Another big problem is optimal translation. Something that human's are really bad at, and something that computers are much much worse at. Whenever I've proofread a document translated from another text to English, I can always see various ways to cut it much much shorter.
So although, with statistics, you would be able to work out a pretty good average ratio in length between translations, this will be far different than it would be were all translations to be optimal.
It seems simple enough - you just need to find out the ratios.
For each script, count the number of script characters and English words in your glossary and work out the ratio.
This can be augmented with the Japanese source documents assuming you can both detect which script a Japanese word is in and what the English equivalent phrase is in the translation. Otherwise you'll have to guesstimate the ratios or ignore this as source data,
Then, as you say, count the number of words in each script of your source text, do the multiplies, and you should have a rough estimate.

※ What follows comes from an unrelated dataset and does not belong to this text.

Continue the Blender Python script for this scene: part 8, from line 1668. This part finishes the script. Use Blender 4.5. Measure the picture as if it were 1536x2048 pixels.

My (albeit tiny) experience seems to indicate that, no matter what the language, blocks of text take the same amount of printed space to convey equivalent information. So, for a large-ish block of text, you could assign a width count to each character in English (grab this from a common font like Times New Roman), and likewise use a common Japanese font at the same point size to calculate the number of characters that would be required.